COPE wants TRC to trace missing luxury vehicle
BY SANDUN A. JAYASEKERA
Nov 17, 2011

The parliamentary Committee On Public Enterprises (COPE) yesterday instructed Telecommunications Regulatory Commission (TRC) Director General Anusha Palpita to inquire as to what happened to a Trc-owned super luxury vehicle worth some Rs.20 million, a parliamentary source said. He said the vehicle had gone missing during the term of office of a previous management and the present management had nothing to do with it.

The COPE has found no trace of the vehicle and may refer the matter to the CID.

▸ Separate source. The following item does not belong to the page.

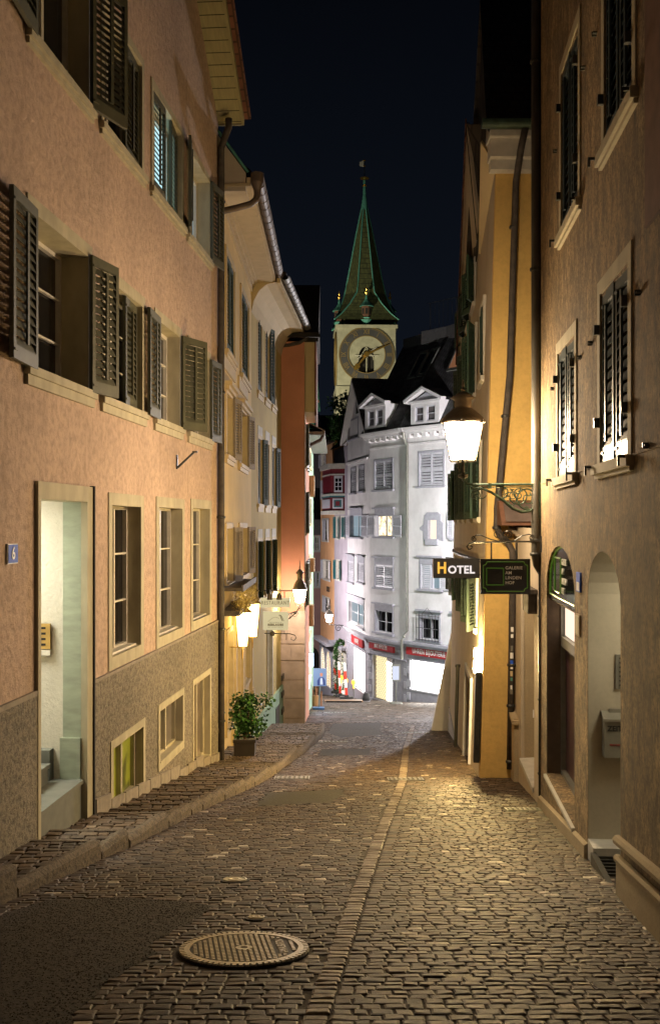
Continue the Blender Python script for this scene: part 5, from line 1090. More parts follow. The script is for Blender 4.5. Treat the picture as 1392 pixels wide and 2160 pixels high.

The source said COPE had also found that a previous TRC management had obtained Rs.22 million from the World Bank in 2000 to prepare a corporate plan.

He said the corporate plan presented to COPE consisted of only five pages. COPE Chairman and Senior Minister D.E.W. Gunasekara had instructed the matter to be referred to the CID.

Meanwhile, Minister Gunasekara said COPE would hold its final session on November 18 and might hand over the final report to Speaker Chamal Rajapaksa on December 1 so that parliament could discuss the report at the committee stage of the budget debate.

According to COPE it had investigated 249 government-owned institutions and found that losses incurred by them during 2007–2009 amounted to a staggering Rs.19 billion.

Minister Gunasekara said some of the loss-making institutions included the Ceylon Electricity Board (CEB), Ceylon Petroleum Corporation (CPC), Sri Lanka Cricket (SLC), the Rupavahini, Lankaputhra Bank and Mihin Lanka among others.

“We will recommend ways and means of preventing or minimising losses at public enterprises and a series of financial and administrative guidelines. It will be mandatory for annual reports to be presented before the second half of the following year,” the minister said.

He said another recommendation was to make all top officials and board members accountable for financial or administrative malpractices even after they had left their places of employment.